Since the debacle of the last Presidential election, we’ve been wringing our hands here in the blue states, wondering how to communicate with our smug brethren in Bush country. Kansas may as well be the dark side of the moon; we can’t follow their Republican logic, and they see us as effete bleeding hearts who swill espresso and probably speak French. Is there no way to warn these folks, in their own language, that they are leading our country off a cliff?

Enter Portland’s I Can Lick Any Sonofabitch In The House, the Black Panthers of alt-country and possibly the New Left’s Great White Hope. This band plays the kind of Skynyrd swamp stomp that could sooth savage bikers in St. Louis or Omaha, but singer Mike D isn’t leading the Pledge of Allegiance. No, he’s calling Charlton Heston a rifle-toting whore, inviting us to sodomize Pat Robertson, and generally making shitkicking music fun again. The Left is back, and if any of the rednecks in the audience want to fight, the Left is now happy to oblige.

The band’s third LP, Menace, shows them wading deeper into the bluesy territory of their self-titled first album. Dave Lipkind’s harp is more apparent, and engineer/guitarist Jon Burbank has been doing his homework: the drums are crisp and the guitars are sharp.
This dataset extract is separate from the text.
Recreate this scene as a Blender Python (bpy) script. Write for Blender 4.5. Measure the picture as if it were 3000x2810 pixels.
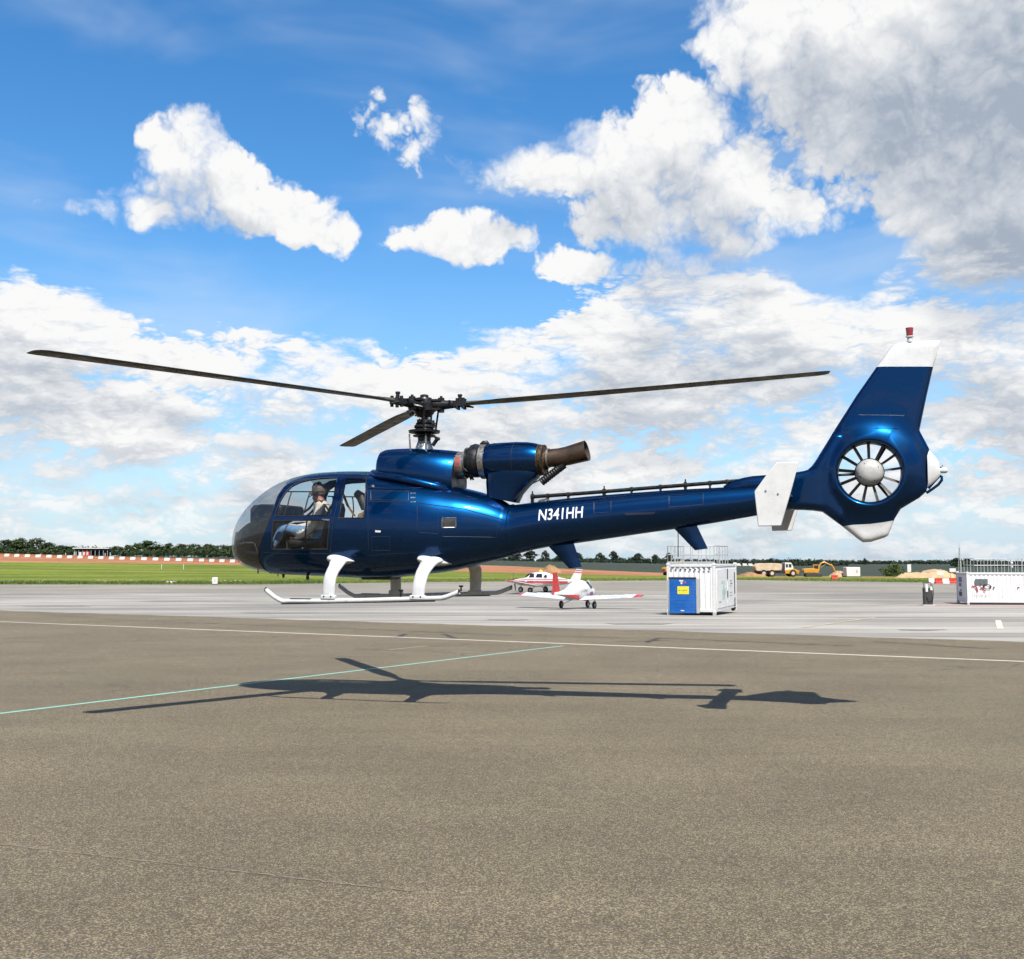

This doesn’t sound like a basement recording.

The lyrics are also in the same vein, charting a dark course between politics and personal history. Mike D is one of those singers who spills his guts with no coyness or reservations – take it or leave it. His own sordid backstory (one is tempted to piece it together from the songs) is the backbone and source of the band’s angry politics. This batch of songs moves easily between anarchic thrash-outs and downbeat explorations of lost love.

Menace is a worthy release, but it’s still just a snapshot of a vital live band. Seeing a show is the only way to appreciate them, especially the visceral rhythm section of Mole Harris and Flapjack Texas. Few sights in rock and roll compare to this band when the chorus comes around, and there’s a collective jump, and for a moment over a thousand pounds of Sonofabitch hang suspended a few inches above the stage, free from gravity, before crashing back down among the rest of us. By the end of the set, even the neocons will be holding up their lighters and shouting for more. – (7/10)

Note: I Can Lick Any SOB in The House play Seattle’s Premiere April 1 with the Supersuckers and the Reverend Horton Heat.